I'm going to bully the teachers into going, but I think for them it was a really big thing being filmed. A lot of them had misgivings after all the things they've read about reality TV and that they were going to somehow be distorted and talked about. That's why we had the screening for them, and afterwards they came up and said, "You've shown my work, you've shown how I am, you've shown it truthfully," so I think they will go around with it. I'm just sad it took them so long to trust us.

Divorce Iranian Style

Kim's 1998 documentary Divorce Iranian Style

Finally, how easy or difficult is it to raise the money for your documentaries?
I used to find it really difficult.
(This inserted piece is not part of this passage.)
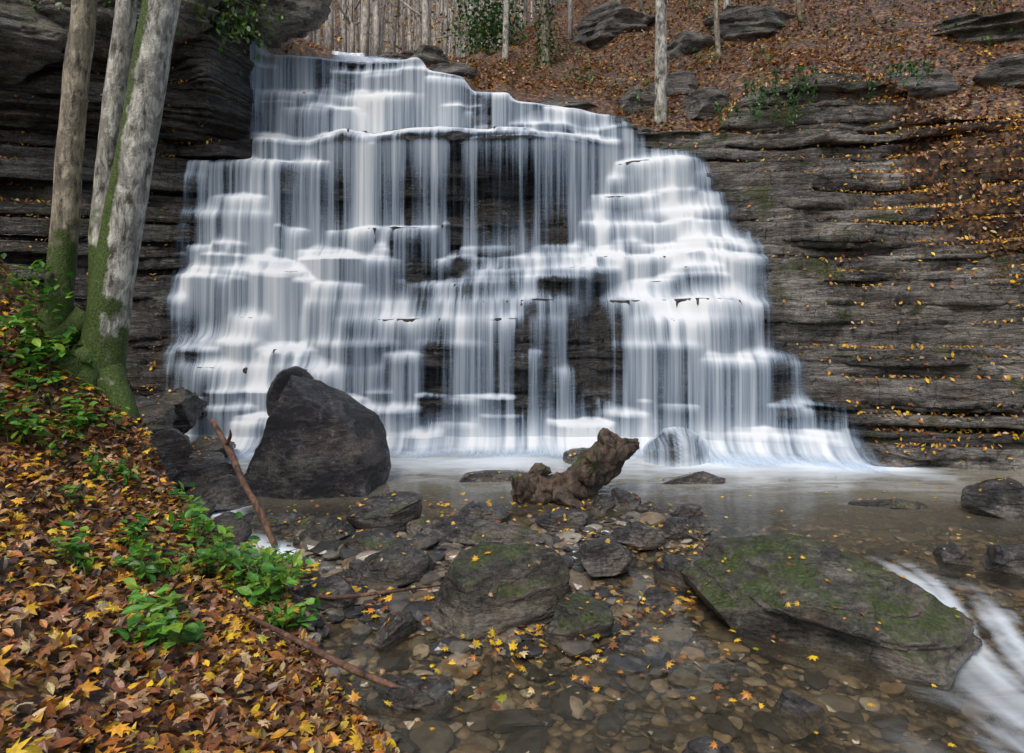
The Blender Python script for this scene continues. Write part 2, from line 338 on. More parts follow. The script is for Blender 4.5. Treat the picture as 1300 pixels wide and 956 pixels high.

With Divorce Iranian Style it took two years to get the money, and I probably will find it difficult again, but it depends what the subject is. It's very hard to raise money for films with subtitles, and also with the kind of films I make, it's quite hard to raise the money because you can't tell them what the story is. But I would be very suspicious of somebody who COULD tell me what the story was, because I would then think they were faking it. I couldn't have imagined kids as amazing as the kids I filmed in the Mulberry Bush, that's what I love about it. And I couldn't have imagined how deeply it would affect me and what a rollercoaster ride it would be making that film.

Hold Me Tight, Let Me Go is screening as part of BRITDOC 07 at Keble College, Oxford. The film will be shown on BBC TWO in 2008.